Siz art niyetliyseniz oturduğunuz makamı sadece tutmak hevesindeyseniz tüzükte mutlaka boşluklar bulursunuz. Şu anda yaşadığımız sıkıntı da bundan kaynaklanıyor. Tüzüğü sağlıklı olarak işletmesi gereken genel başkan oturduğu makamı art niyetli bir maksatla kullanıyor. Yürüttüğü faaliyetler de partiyi bölmeye yöneliktir.

Bütün kusurlarını örtebilmek adına da adayları menfaatçi ilan ediyor. Kiminle konuşursanız konuşun kulis yaptığınızda bunların gizli kalması lazımdır. O ikili görüşmelerde yapılan konuşmalar dışarıya yansımamalıdır. Bizim genel başkana güvenip de bir sırrımızı ve derdimizi paylaşabilme şansımızı elimizden aldı. Ne zaman bunu tekrar deşifre edebileceğini bilemiyoruz.

Meclis’te diğer siyasi partilerle yapılan konuşmalar bile siyasette kullanılmazken insan yaşamında ikili ilişkilerde yapılan fikir tartışmalar üçüncü kişiler tarafından ahlaki kurallar gereği paylaşılmazken, UBP Genel Başkanı kendisinin bütün milletvekilleri ile yaptığı istişareleri şu anda etrafta kurultay menfaati için kullandığını görüyoruz. Ben şahsım adına söylüyorum 31 Ekim’den sonra Özgürgün seçilirse hiçbir fikrimi kendisiyle paylaşmayacağım.

Soru: Üye yazılımında uygulanan yöntem diğer adaylar tarafından eleştiriliyor. Hükümet olanaklarının kurultay için kullanıldığı da söyleniyor. Ne düşünüyorsunuz?

Çavuşoğlu: Şu anda yapmaya çalıştığı atamalarda tamamen budur. Hileli yazdırmaya çalıştığı üyeliklerin Merkez Yönetim Kurulu’ndan onaylanmadığı kamuoyunun da malumudur. Daha sonra bu üyelikleri geçirebilmek adına teşvik ve telkin yönetimiyle oy çokluğu haline getirdiği aşikârdır. Yazılan üyelikleri oy birliği ile geçiremeyen bir başkan olsam bu görevden istifa ederdim. MYK’dan üyeliklerin zorla geçtiğini birinin anlatması gerekiyor.
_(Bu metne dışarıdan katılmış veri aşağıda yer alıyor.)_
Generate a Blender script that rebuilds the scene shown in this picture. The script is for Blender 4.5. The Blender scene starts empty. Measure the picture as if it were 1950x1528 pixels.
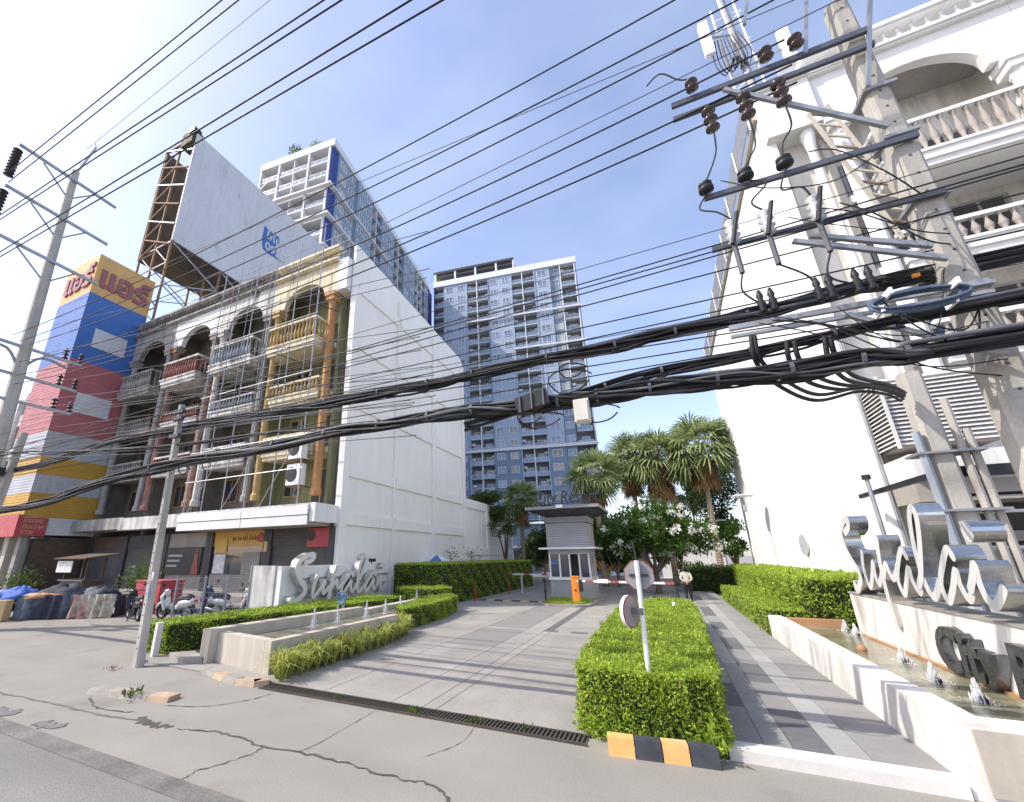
import bpy, math, random
import numpy as np
from mathutils import Matrix, Vector
random.seed(7); rng = np.random.default_rng(7)
R_ = math.radians
SC = bpy.context.scene
COL = SC.collection

# ------------------------------------------------------------------ camera
FPX, CX, CY, WPX, HPX = 795.5, 853.2, 802.7, 1950., 1528.
CAM = np.array([0., 0., 2.4])
_p, _y, _r = R_(18.0), R_(-26.18), R_(-.45)
_f = np.array([math.sin(_y)*math.cos(_p), math.cos(_y)*math.cos(_p), math.sin(_p)])
_rt = np.array([math.cos(_y), -math.sin(_y), 0.]); _up = np.cross(_rt, _f)
RT = _rt*math.cos(_r) + _up*math.sin(_r); UP = -_rt*math.sin(_r) + _up*math.cos(_r); FW = _f
cd = bpy.data.cameras.new('camera'); cam = bpy.data.objects.new('camera', cd); COL.objects.link(cam)
cam.matrix_world = Matrix([[RT[i], UP[i], -FW[i], CAM[i]] for i in range(3)] + [[0, 0, 0, 1]])
cd.sensor_width = 36; cd.lens = 36*FPX/WPX
cd.shift_x = (WPX/2 - CX)/WPX; cd.shift_y = (CY - HPX/2)/WPX
cd.clip_start = .05; cd.clip_end = 2000
SC.camera = cam
# ------------------------------------------------------------------ sky, sun, exposure
SUN = Vector((-.80, -.50, 1.0)).normalized()
w = bpy.data.worlds.new('World'); SC.world = w; w.use_nodes = True
nt = w.node_tree; bg = nt.nodes['Background']
sky = nt.nodes.new('ShaderNodeTexSky'); sky.sky_type = 'NISHITA'; sky.sun_disc = False
sky.sun_elevation = math.asin(SUN.z); sky.sun_rotation = math.atan2(SUN.x, SUN.y)
sky.altitude = 0; sky.air_density = .95; sky.dust_density = 1.3; sky.ozone_density = .1
tint = nt.nodes.new('ShaderNodeMix'); tint.data_type = 'RGBA'; tint.blend_type = 'MULTIPLY'; tint.inputs[0].default_value = 1; tint.inputs[7].default_value = (1.05,.96,1.0,1)
hz_c = nt.nodes.new('ShaderNodeTexCoord'); hz_m = nt.nodes.new('ShaderNodeMapping'); hz_m.inputs['Scale'].default_value = (1.3,1.3,3.2)
hz_n = nt.nodes.new('ShaderNodeTexNoise'); hz_n.inputs['Scale'].default_value = 1.7; hz_n.inputs['Detail'].default_value = 6
hz_r = nt.nodes.new('ShaderNodeMapRange'); hz_r.inputs[1].default_value = .42; hz_r.inputs[2].default_value = .78; hz_r.inputs[3].default_value = .04; hz_r.inputs[4].default_value = .28
hz_x = nt.nodes.new('ShaderNodeMix'); hz_x.data_type = 'RGBA'; hz_x.inputs[7].default_value = (3.3,3.6,4.2,1)
nt.links.new(hz_c.outputs['Generated'], hz_m.inputs['Vector']); nt.links.new(hz_m.outputs[0], hz_n.inputs['Vector']); nt.links.new(hz_n.outputs['Fac'], hz_r.inputs[0])
nt.links.new(sky.outputs[0], tint.inputs[6]); nt.links.new(tint.outputs[2], hz_x.inputs[6]); nt.links.new(hz_r.outputs[0], hz_x.inputs[0])
nt.links.new(hz_x.outputs[2], bg.inputs[0]); bg.inputs[1].default_value = .15
sl = bpy.data.lights.new('sun', 'SUN'); so = bpy.data.objects.new('sun', sl); COL.objects.link(so)
sl.energy = 2.35; sl.angle = R_(.5); sl.color = (1, .945, .845)
so.rotation_euler = (-SUN).to_track_quat('-Z', 'Y').to_euler()
vs = SC.view_settings; vs.view_transform = 'Standard'; vs.look = 'None'; vs.exposure = 1.18; vs.gamma = 1
vs.use_curve_mapping = False
SC.cycles.max_bounces = 8; SC.cycles.transparent_max_bounces = 12

def at(px, py, X=None, Y=None, Z=None):
    """real-world point seen at a picture point, on the plane X=, Y= or Z="""
    d = RT*(px-CX)/FPX - UP*(py-CY)/FPX + FW
    if X is not None: t = (X-CAM[0])/d[0]
    elif Y is not None: t = (Y-CAM[1])/d[1]
    else: t = (Z-CAM[2])/d[2]
    return CAM + d*t

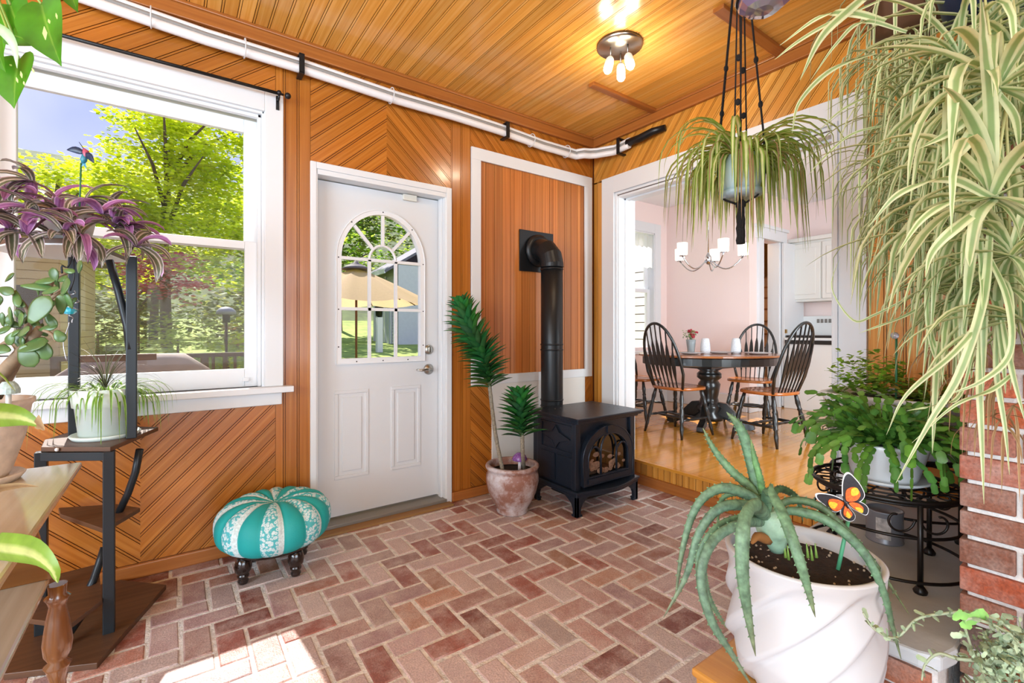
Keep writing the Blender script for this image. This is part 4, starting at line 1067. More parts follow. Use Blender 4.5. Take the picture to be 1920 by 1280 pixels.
# ---- half-round plant stand of boards and dark steel posts
M_BOARD = wood('rustic_board', '#3d281a', '#6b4a33', rough=.45, use_attr=False, gscale=(3, 40))
M_STEELD = simple('dark_steel', '#23282c', .4, metal=.4)
def plant_stand():
    t = thing('plant_stand', 'tall tiered plant stand of brown boards and dark steel posts before the window', 'plant stand', (-3.22, -.36, 0))
    def shelf(poly, z, th=.018, under=None):
        mb = MB(); mb.prism([(x, y) for x, y in poly], z-th, z)
        return mb.build('shelf', M_BOARD, t, bev=.002)
    def rev(p): return p
    base = [(-2.96, -.215), (-3.13, -.04), (-3.36, -.035), (-3.47, -.30), (-3.40, -.585), (-3.15, -.70)]
    mb = MB(); mb.prism(base, 0, .022); mb.build('base_board', M_BOARD, t, bev=.002)
    shelf([(-2.99, -.154), (-3.12, -.04), (-3.30, -.04), (-3.362, -.20), (-3.346, -.36), (-3.13, -.515)], .735)
    mb = MB(); mb.prism([(-3.105, -.13), (-3.28, -.04), (-3.45, -.10), (-3.50, -.28), (-3.41, -.47), (-3.196, -.60)], 1.490, 1.496); mb.build('shelf_underside', M_WHITE, t)
    shelf([(-3.105, -.13), (-3.28, -.04), (-3.45, -.10), (-3.50, -.28), (-3.41, -.47), (-3.196, -.60)], 1.514)
    a, b_ = P(113, 1000, 1.98), P(195, 998, 1.83); c_ = P(263, 958, 2.05)
    shelf([(c_.x, c_.y), (-3.14, -.15), (a.x-.02, a.y+.10), (a.x, a.y), (b_.x, b_.y)], .41)
    d_, e2, f2 = P(192, 1107, 1.78), P(132, 1160, 1.63), P(55, 1172, 1.66)
    shelf([(d_.x, d_.y), (-3.2, -.16), (-3.36, -.18), (f2.x, f2.y), (e2.x, e2.y)], .165)
    def post(x, y, z0, z1, w=.036):
        mb = MB(); mb.box((x-w/2, y-w/2, z0), (x+w/2, y+w/2, z1)); mb.build('post', M_STEELD, t, bev=.003)
    post(-3.135, -.50, .02, .718); post(-3.075, -.365, .735, 1.49); post(-3.275, -.175, .735, 1.49); post(-3.345, -.36, .02, .718)
    mb = MB(); mb.bar((-3.345, -.36, .70), (-3.135, -.50, .70), .03, .032); mb.build('rail', M_STEELD, t, bev=.002)
    mb = MB(); mb.bar((-3.275, -.175, 1.06), (-3.0, -.12, 1.06), .03, .03); mb.build('wooden_rail', M_BOARD, t, bev=.002)
    def arc(pts):
        mb = MB(); mb.tube(pts, .014, 8); mb.build('curved_bar', M_STEELD, t)
    arc([P(205, 488, 1.95), P(222, 545, 1.95), P(238, 610, 1.95), P(243, 655, 1.95)])
    arc([P(262, 842, 2.0), P(254, 885, 2.0), P(240, 925, 2.0), P(222, 962, 2.0)])
    arc([P(196, 1025, 1.95), P(188, 1050, 1.93), P(176, 1085, 1.9), P(160, 1118, 1.86)])
    arc([P(150, 1158, 1.80), P(128, 1190, 1.74), P(108, 1222, 1.70)])
    for x, y, z in ((P(107, 841, 1.80).x, P(107, 841, 1.80).y, .727),):
        mb = MB(); mb.ball((x, y-.004, z), .007, 10); mb.build('bolt', M_WHITE, t)
plant_stand()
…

Yazılan üyeliklerin şaibeli olduğunu herkes söylüyor. En önemli göstergesi de MYK’dan oy birliği ile geçememesidir. Bu üyeliklerin şaibeli olduğunun en somut ispatıdır.

Soru: Çok adaylı bir kurultay süreci partiye zarar verir mi?

Çavuşoğlu: 5 adayla kurultaya gidilmesinin sebebi UBP Genel Başkanı’nın koltuğunun doldurulamamış olmasındandır. İkinci tura Özgürgün kalırsa ve diğer adaylardan birinin kalması halinde onun desteklenmesi sürecin doğal bir sonucudur. Bu planlı bir süreç değildir. Herkesin adaylığında birbirine karşı tatlı bir rekabeti vardır. Ama asıl aday oldukları yer Hüseyin Özgürgün’ün bir anlamda bulunduğu noktadır. Bu adaylar partiyi Özgürgün’den daha çok kucaklayabilir.

Soru: Genel başkan olursanız CTP-UBP hükümeti ile ilgili tavrınız ne olur?

Çavuşoğlu: Seçilirsem mutlaka hükümetle ilgili bir değerlendirmem olacak. Eşitlik temelinde bir hükümet olmalıdır. Görülen odur ki eşitlik temelinde bir hükümet kurulmadı. Eleştirilerim var. Bu eşitsizlikler masaya konulacak ve bunların düzeltilmesi talep edilecek. Bu ülkenin geniş tabanlı bir hükümete ihtiyacı hepimiz tarafından samimi olarak ifade ediliyorsa CTP’nin de elini taşın altına koyması gerekiyor.